Même remarque, en passant, pour la très riche mais mal nommée collection gothique chez Artus Films : même le chef-d’œuvre de Margheriti I Lunghi capelli della morte [La Sorcière sanglante] (Ital., 1964) qui y est réédité, ne peut, stricto sensu, s'avérer passible de ce qualificatif puisque son action se déroule à la fin du XVe siècle donc après le Moyen Âge qui s’achève, comme on sait, au XIVe siècle. Il ne faut alors pas confondre le sujet de l’action, sa matière et son temps historique. Ce n'est pas non plus parce que The Haunting [La Maison du diable] (USA, 1963) de Robert Wise se déroule dans un château dont une partie est réellement gothique, d’autres néogothiques, que c'est un film gothique : son action prend place au XXe siècle, pas au Xe siècle ni au XIIIe siècle !
Notes
(1) Wikipedia version anglaise (en général d’un niveau méthodologique et épistémologique supérieur à sa petite sœur française) ne se hasarde pas à dater l’action et n’a pas tort d’être prudente. Sur Internet Movie Data Base, on assure gaillardement que tout cela se déroule au XIXe siècle sans en donner aucune preuve. Les sites anglophones consacrés à la Hammer Film ne précisent en général pas du tout la date de l’action des films qu’ils chroniquent, cette précision devant leur apparaître prosaïque. En réalité, les éléments de la direction artistique (costumes, accessoires, extérieurs sélectionnés) plaident plutôt pour le XVIIe ou le XVIIIe siècle, mais il faudrait tout de même, pour en avoir le cœur net, savoir ce qu’en disait le dossier de presse original ou le dossier de presse français : si un lecteur collectionneur en dispose, qu’il nous éclaircisse !
(2) Voir Vincent Descombes, Les Embarras de l’identité (éditions Gallimard, coll.

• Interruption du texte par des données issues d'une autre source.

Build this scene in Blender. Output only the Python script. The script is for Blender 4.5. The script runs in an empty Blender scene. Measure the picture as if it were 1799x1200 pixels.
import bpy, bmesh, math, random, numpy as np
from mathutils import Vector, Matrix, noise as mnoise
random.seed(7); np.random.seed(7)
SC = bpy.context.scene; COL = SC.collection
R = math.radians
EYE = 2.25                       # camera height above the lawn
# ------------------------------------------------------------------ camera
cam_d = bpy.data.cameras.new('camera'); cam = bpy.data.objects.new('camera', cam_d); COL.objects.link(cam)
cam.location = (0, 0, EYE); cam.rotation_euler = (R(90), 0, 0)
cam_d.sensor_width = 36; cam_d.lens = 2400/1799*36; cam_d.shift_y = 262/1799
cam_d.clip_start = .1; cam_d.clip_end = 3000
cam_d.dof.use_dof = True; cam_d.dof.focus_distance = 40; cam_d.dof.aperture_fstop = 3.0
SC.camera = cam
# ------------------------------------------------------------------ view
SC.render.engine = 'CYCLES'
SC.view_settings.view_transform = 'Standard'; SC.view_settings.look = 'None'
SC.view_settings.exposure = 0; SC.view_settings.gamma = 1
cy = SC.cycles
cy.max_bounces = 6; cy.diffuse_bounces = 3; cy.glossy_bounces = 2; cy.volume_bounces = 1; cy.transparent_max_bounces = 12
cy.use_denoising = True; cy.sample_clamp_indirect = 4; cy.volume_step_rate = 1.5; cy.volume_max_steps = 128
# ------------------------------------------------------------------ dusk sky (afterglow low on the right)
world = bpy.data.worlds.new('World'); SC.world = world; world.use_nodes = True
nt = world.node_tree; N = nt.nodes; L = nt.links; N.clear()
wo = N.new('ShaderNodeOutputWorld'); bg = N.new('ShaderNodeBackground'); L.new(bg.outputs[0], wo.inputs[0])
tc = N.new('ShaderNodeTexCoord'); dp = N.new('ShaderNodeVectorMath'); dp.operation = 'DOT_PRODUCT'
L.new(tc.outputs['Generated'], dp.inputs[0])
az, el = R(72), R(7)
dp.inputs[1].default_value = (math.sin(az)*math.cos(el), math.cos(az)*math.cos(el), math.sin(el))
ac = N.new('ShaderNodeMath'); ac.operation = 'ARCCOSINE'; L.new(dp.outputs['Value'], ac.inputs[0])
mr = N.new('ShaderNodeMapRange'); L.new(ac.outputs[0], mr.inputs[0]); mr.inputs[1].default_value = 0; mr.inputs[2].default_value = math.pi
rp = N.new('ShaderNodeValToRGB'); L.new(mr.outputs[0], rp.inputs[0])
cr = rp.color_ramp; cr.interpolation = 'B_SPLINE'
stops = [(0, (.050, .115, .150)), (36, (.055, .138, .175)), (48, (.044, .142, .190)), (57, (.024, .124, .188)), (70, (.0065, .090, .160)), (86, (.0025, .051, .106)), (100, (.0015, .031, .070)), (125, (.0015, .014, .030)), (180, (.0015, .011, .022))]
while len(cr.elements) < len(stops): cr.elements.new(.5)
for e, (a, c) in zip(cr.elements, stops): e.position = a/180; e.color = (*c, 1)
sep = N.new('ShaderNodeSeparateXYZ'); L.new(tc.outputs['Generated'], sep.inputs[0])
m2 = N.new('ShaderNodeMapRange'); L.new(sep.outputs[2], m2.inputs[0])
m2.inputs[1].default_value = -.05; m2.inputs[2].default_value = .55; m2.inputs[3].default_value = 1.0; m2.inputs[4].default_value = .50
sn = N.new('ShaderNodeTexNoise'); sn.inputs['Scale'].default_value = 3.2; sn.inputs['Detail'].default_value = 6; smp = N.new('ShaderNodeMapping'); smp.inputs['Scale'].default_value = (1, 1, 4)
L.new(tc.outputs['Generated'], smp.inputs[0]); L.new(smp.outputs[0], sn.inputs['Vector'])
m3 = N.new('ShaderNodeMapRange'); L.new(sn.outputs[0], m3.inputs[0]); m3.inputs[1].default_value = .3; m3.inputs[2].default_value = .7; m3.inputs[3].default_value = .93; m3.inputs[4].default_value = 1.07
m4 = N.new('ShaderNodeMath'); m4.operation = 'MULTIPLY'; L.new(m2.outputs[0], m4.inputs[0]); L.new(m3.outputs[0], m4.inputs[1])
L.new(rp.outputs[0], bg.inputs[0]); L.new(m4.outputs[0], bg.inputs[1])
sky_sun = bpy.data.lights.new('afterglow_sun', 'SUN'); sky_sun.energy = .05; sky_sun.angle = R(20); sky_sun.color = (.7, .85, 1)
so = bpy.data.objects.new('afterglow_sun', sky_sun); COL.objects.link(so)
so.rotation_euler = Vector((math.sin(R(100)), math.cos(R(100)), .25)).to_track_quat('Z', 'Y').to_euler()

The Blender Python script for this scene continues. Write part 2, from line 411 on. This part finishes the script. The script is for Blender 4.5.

NRF-Essais, 2013) dont on pourra bientôt lire la chronique ici-même.
(3) Dualisme dont les implications symboliques et mythologiques auraient sans doute intéressé Simone Pétrement (Le Dualisme chez Platon, les Gnostiques et les Manichéens, éditions PUF, collection B.P.C., 1947), sans parler de la fortune alchimique du thème durant la Renaissance, par exemple dans le théâtre anglais de Shakespeare.
(4) Voir L’Angleterre fantastique de Defoe à Wells, 22 contes de revenants et de terreur choisis et présentés par Jacques Van Herp (éditions Marabout S.A., Verviers, Belgique 1974) dans l’introduction duquel Van Herp, citant des extraits de la thèse de Maurice Lévy sur le roman noir gothique anglais (ce même Maurice Lévy qui écrivit une remarquable étude sur Lovecraft ou du fantastique, parue en 1972 chez U.G.E., collection 10/18) distingue d’une manière assez souple les périodes suivantes de la littérature fantastique anglaise : pré-gothique (Defoe), gothique, post-gothique, pré-victorien, victorien, post-victorien, annonciateurs des temps nouveaux (Wells). L’héritier direct du roman gothique anglais au cinéma est, selon Van Herp, l’expressionnisme allemand muet tandis que la Hammer film ne relève selon lui que très partiellement de l’esthétique gothique, proche en réalité, si on veut un point de comparaison, du surréalisme littéraire et pictural. Ce qui permet, en passant, de comprendre pourquoi Paul Eluard pouvait s’enthousiasmer autant pour King Kong (USA, 1933) de E. B. Schoedsack et Merian C. Cooper que pour Le Château d’Otrante de Walpole. Cependant Van Herp commet aussi l’erreur habituelle : réduire la Hammer Film à ses reprises des classiques de l’âge d’or de la Universal (Dracula, Frankenstein, le loup-garou, la momie, le fantôme de l’opéra) en négligeant tout le reste. Réduire la littérature fantastique anglaise à sa période gothique, c’est commettre la même erreur que réduire l’histoire du cinéma fantastique à la Universal Pictures. Croire que la Hammer Film illustre le roman noir anglais gothique, c’est être victime d’une erreur de perspective esthétique comme historique. Il suffit d’ailleurs de songer, pour prendre la mesure de l’erreur, que les adaptations fidèles du roman de Mary W. Shelley ne furent pas produites par la Universal Pictures ni par la Hammer mais par d’autres sociétés de production.